## Rows from a 3D scene dataset
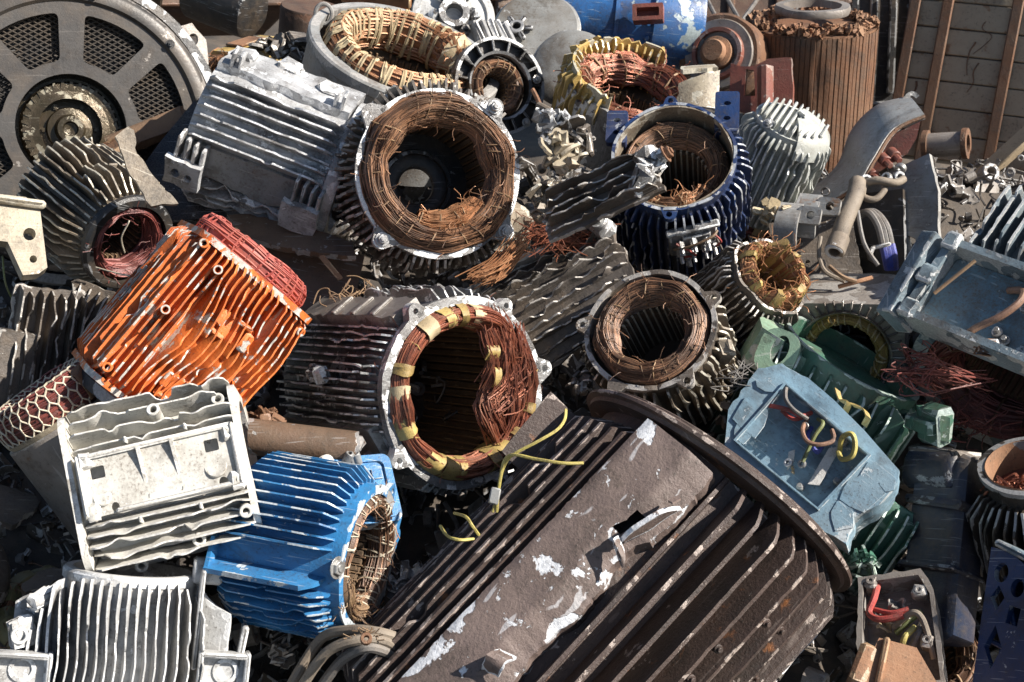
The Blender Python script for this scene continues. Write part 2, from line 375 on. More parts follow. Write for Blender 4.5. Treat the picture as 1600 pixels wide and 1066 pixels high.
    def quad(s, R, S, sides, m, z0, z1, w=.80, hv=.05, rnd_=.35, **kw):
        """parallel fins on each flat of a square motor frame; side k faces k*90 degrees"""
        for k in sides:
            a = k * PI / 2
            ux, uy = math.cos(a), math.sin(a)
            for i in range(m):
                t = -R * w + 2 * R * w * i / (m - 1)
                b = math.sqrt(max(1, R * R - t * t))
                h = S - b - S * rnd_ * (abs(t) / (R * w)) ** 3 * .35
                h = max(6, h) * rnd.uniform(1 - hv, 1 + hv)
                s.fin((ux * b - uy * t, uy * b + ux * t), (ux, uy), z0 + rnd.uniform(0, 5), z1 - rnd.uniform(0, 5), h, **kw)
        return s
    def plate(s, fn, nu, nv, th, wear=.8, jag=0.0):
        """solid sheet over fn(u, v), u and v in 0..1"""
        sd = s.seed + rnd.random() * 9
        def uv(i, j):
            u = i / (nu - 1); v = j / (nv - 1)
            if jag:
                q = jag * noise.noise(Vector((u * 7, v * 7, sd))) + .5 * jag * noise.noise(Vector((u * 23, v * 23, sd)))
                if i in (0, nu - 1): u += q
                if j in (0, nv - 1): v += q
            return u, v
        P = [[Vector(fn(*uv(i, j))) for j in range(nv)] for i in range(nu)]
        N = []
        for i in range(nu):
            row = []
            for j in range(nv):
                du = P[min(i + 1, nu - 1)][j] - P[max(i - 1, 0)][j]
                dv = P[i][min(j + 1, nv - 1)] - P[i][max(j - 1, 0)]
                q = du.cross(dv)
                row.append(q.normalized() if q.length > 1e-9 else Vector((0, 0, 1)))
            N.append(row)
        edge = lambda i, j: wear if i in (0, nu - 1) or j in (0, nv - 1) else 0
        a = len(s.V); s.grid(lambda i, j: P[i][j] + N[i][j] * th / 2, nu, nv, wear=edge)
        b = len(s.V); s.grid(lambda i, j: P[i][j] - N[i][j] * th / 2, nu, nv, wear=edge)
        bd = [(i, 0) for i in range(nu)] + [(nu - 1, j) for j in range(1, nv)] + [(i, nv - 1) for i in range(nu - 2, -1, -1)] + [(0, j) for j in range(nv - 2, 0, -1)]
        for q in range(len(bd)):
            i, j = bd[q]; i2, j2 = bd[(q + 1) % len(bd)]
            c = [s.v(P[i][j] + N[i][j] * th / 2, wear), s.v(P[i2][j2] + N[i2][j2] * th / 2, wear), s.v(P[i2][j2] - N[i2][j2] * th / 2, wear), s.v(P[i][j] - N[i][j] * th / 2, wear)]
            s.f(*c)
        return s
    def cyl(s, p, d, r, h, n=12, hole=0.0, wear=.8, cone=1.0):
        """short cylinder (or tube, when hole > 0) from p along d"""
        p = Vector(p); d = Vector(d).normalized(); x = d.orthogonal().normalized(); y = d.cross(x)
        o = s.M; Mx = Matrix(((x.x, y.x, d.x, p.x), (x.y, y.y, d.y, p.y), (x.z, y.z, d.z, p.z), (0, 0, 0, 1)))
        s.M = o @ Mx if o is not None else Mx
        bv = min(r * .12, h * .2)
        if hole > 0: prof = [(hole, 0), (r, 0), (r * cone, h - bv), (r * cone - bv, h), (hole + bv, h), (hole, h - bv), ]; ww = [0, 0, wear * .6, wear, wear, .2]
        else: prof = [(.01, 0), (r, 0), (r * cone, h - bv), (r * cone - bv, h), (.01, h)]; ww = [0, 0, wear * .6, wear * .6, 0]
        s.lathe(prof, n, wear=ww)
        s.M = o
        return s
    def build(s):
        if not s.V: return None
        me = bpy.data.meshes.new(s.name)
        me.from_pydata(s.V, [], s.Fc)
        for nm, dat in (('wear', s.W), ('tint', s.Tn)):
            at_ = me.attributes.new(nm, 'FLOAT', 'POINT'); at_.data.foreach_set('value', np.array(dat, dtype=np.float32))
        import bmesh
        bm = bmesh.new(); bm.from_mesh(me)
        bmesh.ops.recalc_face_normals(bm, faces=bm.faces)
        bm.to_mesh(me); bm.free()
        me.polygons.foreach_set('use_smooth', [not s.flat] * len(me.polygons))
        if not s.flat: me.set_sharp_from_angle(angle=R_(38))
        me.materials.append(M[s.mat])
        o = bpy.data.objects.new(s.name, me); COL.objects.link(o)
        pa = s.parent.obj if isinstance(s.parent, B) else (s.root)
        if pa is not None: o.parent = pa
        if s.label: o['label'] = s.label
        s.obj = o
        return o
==
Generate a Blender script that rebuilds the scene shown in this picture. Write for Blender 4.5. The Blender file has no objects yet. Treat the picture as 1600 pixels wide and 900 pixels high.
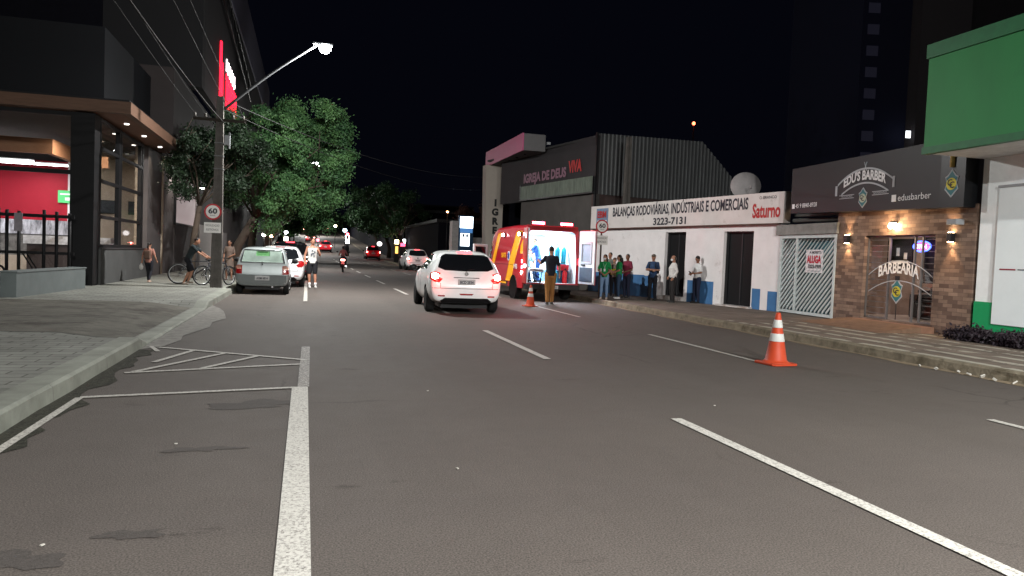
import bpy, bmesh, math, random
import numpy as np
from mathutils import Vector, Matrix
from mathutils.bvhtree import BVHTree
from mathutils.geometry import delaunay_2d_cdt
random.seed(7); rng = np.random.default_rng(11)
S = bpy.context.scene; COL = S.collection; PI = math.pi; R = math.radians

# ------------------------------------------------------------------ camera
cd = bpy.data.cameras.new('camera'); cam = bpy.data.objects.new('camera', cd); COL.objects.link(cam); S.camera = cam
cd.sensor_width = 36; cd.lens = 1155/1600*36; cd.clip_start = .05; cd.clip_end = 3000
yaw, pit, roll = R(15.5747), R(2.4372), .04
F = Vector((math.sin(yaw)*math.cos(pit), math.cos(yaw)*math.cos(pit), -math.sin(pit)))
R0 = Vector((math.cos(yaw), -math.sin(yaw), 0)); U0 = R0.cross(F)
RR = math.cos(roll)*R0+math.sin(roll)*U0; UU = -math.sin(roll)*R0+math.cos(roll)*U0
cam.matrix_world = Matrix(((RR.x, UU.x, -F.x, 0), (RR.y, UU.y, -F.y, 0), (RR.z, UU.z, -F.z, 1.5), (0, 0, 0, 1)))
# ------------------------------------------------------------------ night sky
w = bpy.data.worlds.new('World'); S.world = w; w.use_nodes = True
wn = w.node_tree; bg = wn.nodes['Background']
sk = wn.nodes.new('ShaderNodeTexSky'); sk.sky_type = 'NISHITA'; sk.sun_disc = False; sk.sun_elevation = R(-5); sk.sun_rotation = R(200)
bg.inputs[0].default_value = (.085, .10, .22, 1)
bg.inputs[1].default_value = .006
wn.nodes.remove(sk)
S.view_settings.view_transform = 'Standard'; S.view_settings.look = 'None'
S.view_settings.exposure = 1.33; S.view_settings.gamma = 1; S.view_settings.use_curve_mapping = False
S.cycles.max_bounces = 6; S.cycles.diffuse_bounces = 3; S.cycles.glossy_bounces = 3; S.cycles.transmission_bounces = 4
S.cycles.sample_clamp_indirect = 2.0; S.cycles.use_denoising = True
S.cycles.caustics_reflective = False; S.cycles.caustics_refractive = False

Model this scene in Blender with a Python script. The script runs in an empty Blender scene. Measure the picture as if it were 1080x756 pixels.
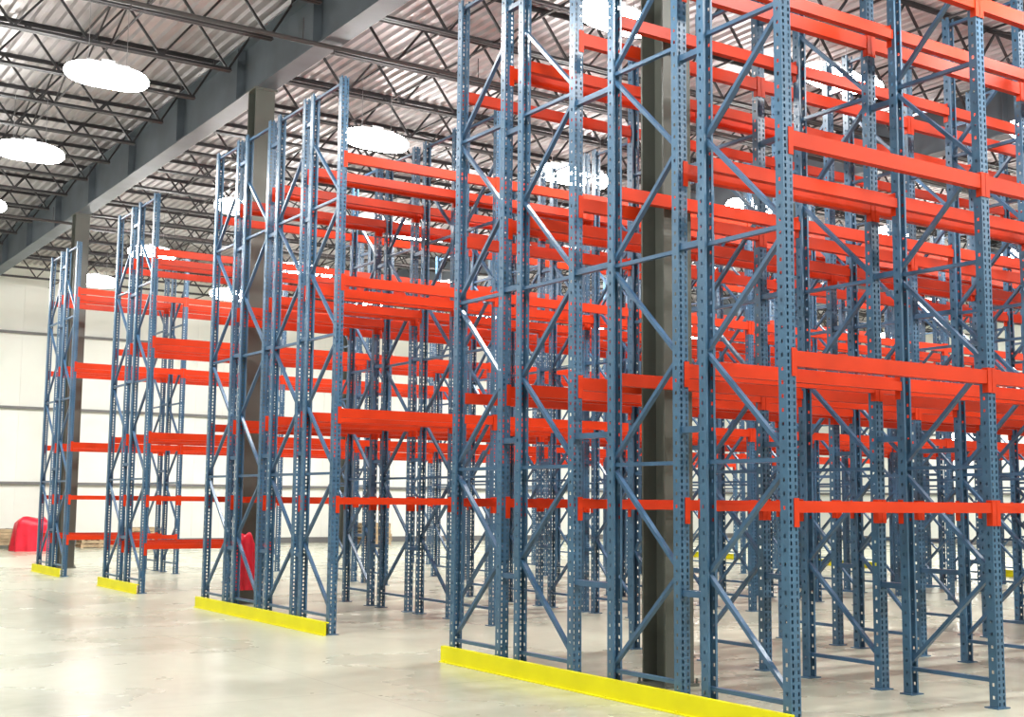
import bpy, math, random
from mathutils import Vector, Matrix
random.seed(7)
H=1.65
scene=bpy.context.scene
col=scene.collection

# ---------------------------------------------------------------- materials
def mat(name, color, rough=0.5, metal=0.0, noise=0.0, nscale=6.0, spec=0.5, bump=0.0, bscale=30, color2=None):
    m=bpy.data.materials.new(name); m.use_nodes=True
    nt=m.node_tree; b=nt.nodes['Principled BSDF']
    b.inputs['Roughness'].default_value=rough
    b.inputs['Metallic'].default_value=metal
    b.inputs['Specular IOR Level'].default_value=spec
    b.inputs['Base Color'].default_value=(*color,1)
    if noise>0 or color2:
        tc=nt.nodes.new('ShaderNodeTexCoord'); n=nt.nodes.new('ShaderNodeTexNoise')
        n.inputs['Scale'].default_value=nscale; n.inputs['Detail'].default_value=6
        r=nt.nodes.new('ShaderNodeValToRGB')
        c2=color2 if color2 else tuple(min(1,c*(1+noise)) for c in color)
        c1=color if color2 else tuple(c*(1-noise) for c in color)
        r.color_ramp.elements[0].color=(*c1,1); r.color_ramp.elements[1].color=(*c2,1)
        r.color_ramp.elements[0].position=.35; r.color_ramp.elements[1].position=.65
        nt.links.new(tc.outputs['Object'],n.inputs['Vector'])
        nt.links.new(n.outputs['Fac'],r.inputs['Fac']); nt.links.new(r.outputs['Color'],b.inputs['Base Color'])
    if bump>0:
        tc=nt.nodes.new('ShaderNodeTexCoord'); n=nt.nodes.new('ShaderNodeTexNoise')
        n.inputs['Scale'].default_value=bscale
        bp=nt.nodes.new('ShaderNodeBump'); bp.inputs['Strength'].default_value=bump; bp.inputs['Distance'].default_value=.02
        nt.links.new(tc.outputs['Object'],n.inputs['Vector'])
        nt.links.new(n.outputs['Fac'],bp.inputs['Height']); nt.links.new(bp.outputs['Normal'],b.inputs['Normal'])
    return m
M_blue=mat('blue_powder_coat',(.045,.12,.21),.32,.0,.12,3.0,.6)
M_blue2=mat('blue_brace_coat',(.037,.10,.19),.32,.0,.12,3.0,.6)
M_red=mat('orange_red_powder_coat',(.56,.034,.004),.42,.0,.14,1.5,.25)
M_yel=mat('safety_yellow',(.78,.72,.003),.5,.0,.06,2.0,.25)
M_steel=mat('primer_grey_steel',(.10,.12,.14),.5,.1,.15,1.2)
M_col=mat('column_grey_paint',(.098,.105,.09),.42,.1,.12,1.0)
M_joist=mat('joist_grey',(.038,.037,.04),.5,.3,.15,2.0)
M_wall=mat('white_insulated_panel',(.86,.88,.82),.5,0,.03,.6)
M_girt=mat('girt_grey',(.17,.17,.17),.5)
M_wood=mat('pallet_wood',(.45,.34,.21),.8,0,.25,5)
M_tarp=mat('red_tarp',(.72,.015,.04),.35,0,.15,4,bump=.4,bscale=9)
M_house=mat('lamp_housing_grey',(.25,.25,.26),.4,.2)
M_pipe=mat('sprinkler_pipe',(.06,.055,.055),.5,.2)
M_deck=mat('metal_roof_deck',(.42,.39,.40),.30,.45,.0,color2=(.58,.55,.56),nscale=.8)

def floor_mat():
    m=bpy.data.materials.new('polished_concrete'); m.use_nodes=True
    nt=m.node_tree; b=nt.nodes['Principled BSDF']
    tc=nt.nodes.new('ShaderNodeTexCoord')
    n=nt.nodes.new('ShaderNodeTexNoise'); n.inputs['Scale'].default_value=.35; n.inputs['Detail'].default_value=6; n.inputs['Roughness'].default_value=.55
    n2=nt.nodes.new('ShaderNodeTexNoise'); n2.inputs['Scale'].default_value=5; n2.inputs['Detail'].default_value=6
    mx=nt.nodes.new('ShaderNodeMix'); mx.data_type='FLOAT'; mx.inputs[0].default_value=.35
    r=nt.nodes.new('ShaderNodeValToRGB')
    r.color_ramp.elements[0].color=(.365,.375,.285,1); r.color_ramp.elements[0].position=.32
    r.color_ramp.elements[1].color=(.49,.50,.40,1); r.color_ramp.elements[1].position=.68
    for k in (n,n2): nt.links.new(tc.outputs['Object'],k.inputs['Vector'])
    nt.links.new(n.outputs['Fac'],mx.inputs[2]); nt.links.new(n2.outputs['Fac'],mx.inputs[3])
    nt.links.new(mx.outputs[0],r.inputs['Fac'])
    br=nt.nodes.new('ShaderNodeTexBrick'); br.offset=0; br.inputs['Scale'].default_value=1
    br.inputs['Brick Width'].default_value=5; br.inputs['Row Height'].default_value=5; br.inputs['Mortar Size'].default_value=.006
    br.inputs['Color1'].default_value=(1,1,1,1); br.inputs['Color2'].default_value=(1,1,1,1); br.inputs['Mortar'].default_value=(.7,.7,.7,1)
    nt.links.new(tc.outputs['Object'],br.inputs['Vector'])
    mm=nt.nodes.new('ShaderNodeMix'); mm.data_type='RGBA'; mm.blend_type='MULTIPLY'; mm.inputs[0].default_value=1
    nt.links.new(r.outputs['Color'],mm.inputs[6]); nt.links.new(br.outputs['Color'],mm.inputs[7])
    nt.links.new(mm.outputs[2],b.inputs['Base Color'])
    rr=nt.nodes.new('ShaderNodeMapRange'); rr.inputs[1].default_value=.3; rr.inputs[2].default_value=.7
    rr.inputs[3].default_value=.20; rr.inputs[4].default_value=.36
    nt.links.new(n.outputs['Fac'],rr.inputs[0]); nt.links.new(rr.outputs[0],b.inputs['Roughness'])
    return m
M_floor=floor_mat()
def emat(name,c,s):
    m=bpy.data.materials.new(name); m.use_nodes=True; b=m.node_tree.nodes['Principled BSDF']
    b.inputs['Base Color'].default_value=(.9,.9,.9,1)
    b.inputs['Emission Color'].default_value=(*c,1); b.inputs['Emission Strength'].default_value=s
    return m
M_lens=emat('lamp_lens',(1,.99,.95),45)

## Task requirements
Start at the line with "Model this scene", stop at the line with "col=scene.collection", both lines included, and repeat that span exactly without its pictures.

## Written answer
Model this scene in Blender with a Python script. The script runs in an empty Blender scene. Measure the picture as if it were 1080x756 pixels.
import bpy, math, random
from mathutils import Vector, Matrix
random.seed(7)
H=1.65
scene=bpy.context.scene
col=scene.collection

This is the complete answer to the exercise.